** Start GIVEN RECORDS **

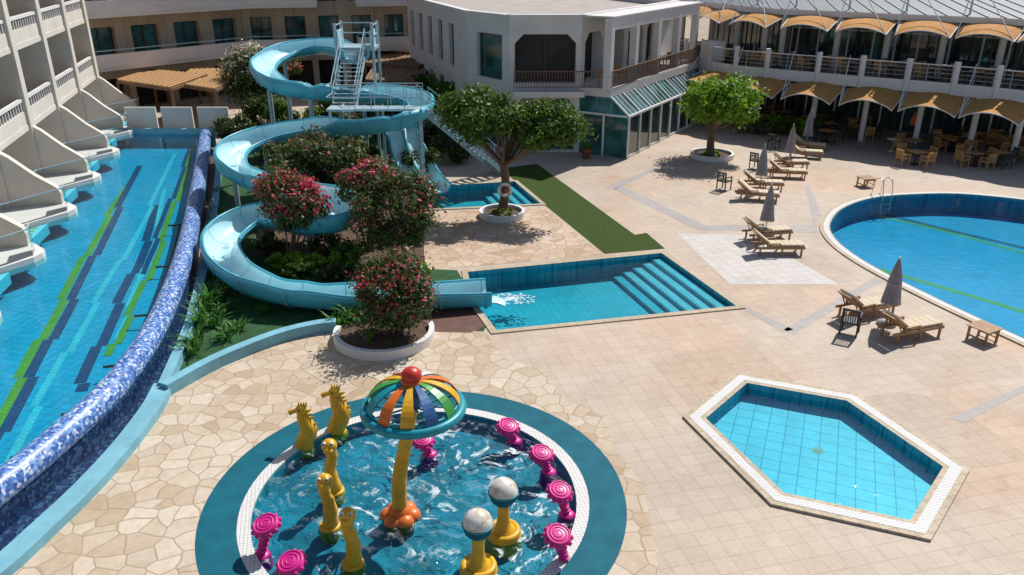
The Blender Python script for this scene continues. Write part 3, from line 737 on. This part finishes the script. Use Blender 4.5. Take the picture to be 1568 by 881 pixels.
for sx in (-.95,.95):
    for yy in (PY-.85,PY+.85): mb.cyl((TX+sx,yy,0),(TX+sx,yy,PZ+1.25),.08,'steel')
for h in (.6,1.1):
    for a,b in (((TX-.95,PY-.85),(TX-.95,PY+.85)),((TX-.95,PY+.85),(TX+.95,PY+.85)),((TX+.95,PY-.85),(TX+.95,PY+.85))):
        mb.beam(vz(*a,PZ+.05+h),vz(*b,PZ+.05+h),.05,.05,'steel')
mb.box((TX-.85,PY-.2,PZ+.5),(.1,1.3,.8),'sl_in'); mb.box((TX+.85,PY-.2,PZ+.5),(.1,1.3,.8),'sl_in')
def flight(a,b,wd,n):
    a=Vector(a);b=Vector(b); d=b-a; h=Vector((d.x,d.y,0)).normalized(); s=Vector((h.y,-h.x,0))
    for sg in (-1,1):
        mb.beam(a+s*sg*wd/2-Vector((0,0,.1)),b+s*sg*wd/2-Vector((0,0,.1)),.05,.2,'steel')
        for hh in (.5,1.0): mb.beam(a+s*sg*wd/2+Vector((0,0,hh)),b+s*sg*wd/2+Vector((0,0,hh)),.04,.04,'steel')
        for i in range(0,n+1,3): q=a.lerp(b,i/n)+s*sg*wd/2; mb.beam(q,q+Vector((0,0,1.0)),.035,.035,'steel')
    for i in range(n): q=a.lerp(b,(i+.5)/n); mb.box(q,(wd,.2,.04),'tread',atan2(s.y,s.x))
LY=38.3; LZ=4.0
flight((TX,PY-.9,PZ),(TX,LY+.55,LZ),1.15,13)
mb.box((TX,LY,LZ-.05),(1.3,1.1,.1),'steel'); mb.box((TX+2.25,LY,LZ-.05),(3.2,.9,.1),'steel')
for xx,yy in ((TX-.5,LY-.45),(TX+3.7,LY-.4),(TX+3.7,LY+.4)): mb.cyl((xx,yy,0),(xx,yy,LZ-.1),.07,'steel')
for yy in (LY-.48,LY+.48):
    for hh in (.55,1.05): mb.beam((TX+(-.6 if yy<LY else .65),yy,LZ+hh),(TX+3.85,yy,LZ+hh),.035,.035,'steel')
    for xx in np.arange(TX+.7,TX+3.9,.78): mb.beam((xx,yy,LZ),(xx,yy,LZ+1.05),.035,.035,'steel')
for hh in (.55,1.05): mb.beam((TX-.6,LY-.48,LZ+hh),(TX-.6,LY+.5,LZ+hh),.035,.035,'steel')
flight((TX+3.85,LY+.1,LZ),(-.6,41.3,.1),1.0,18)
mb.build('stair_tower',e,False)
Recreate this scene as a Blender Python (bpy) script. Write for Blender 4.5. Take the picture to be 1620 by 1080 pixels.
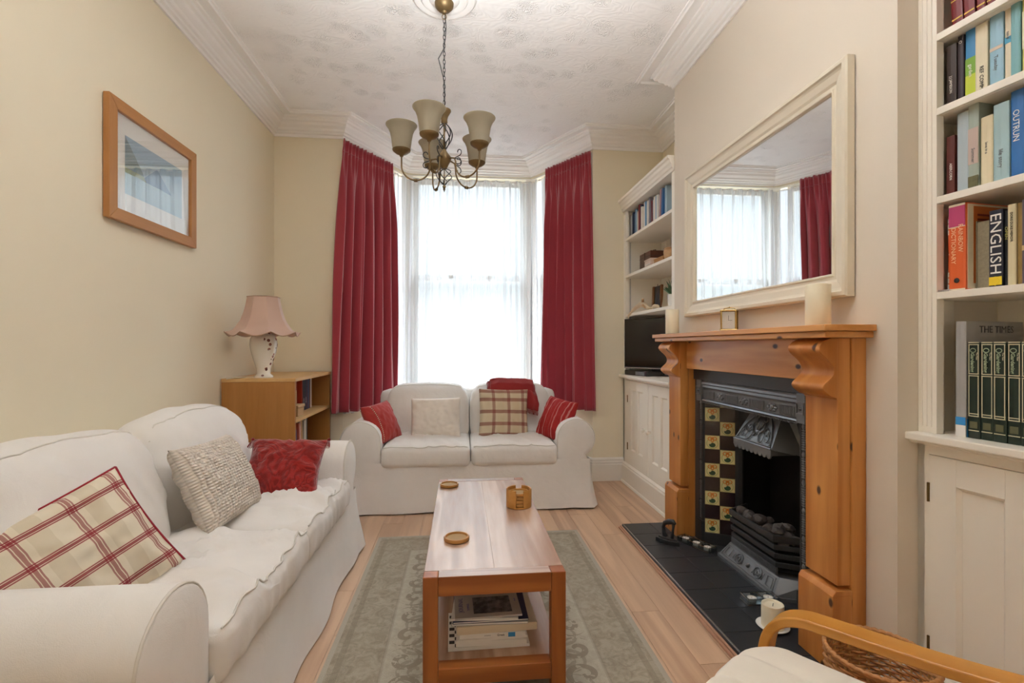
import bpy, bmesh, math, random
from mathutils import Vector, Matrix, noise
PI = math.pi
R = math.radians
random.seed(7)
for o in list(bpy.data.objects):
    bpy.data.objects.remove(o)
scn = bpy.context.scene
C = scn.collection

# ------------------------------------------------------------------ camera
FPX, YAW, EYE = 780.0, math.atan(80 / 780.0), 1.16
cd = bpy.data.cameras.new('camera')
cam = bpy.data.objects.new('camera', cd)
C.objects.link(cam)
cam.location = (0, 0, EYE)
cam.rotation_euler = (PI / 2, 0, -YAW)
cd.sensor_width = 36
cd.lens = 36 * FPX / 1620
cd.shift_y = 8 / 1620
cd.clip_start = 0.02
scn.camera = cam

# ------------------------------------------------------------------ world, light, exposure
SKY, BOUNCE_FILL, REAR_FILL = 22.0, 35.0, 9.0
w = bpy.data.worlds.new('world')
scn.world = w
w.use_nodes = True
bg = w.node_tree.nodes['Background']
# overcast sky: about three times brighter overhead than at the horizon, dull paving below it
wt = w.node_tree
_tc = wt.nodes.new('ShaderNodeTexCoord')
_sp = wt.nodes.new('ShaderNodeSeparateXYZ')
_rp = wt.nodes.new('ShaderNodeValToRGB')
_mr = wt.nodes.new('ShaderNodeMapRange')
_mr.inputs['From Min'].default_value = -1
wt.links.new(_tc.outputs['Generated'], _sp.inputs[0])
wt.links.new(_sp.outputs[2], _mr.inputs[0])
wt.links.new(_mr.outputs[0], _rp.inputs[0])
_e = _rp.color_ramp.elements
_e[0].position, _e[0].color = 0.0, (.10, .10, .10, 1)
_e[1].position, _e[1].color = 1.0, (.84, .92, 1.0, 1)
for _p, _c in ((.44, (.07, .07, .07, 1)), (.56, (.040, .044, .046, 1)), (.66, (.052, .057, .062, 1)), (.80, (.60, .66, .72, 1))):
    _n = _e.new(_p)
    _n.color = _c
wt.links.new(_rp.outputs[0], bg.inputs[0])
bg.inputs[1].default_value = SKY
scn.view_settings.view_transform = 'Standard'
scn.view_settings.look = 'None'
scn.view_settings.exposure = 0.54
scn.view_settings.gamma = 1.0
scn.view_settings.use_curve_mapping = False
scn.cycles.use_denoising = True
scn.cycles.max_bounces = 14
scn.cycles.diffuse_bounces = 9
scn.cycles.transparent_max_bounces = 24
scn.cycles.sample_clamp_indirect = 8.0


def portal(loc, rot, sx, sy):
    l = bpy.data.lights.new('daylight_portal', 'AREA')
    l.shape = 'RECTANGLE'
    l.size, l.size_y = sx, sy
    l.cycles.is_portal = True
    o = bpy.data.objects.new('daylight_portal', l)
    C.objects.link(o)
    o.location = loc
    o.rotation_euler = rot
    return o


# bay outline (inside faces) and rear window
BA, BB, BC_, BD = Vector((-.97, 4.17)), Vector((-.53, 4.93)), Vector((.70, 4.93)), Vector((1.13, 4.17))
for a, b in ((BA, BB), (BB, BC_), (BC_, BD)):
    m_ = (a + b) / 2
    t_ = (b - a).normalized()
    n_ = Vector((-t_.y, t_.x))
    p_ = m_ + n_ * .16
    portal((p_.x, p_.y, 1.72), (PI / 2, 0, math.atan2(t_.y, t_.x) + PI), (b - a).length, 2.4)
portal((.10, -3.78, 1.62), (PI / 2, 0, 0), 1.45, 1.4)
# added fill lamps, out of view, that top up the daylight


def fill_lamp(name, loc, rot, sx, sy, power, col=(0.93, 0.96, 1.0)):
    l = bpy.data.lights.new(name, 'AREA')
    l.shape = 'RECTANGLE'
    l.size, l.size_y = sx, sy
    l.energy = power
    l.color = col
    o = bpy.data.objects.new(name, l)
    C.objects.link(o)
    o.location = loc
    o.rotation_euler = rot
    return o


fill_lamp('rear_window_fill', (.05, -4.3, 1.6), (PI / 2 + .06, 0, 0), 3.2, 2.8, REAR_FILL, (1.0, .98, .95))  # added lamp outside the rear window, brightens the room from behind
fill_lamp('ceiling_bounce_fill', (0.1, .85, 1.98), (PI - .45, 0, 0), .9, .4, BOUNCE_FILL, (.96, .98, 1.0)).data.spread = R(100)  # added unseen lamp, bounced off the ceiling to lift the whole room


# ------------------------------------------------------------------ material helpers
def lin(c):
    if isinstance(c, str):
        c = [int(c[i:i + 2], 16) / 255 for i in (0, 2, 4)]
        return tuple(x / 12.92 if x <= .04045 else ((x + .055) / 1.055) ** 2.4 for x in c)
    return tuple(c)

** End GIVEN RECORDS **

Take the stretch from the line containing "Recreate this scene" through the line containing "C = scn.collection" and reproduce it exactly, both ends included. Omit the pictures.

• **TASK SOLUTION**:
Recreate this scene as a Blender Python (bpy) script. Write for Blender 4.5. Take the picture to be 1620 by 1080 pixels.
import bpy, bmesh, math, random
from mathutils import Vector, Matrix, noise
PI = math.pi
R = math.radians
random.seed(7)
for o in list(bpy.data.objects):
    bpy.data.objects.remove(o)
scn = bpy.context.scene
C = scn.collection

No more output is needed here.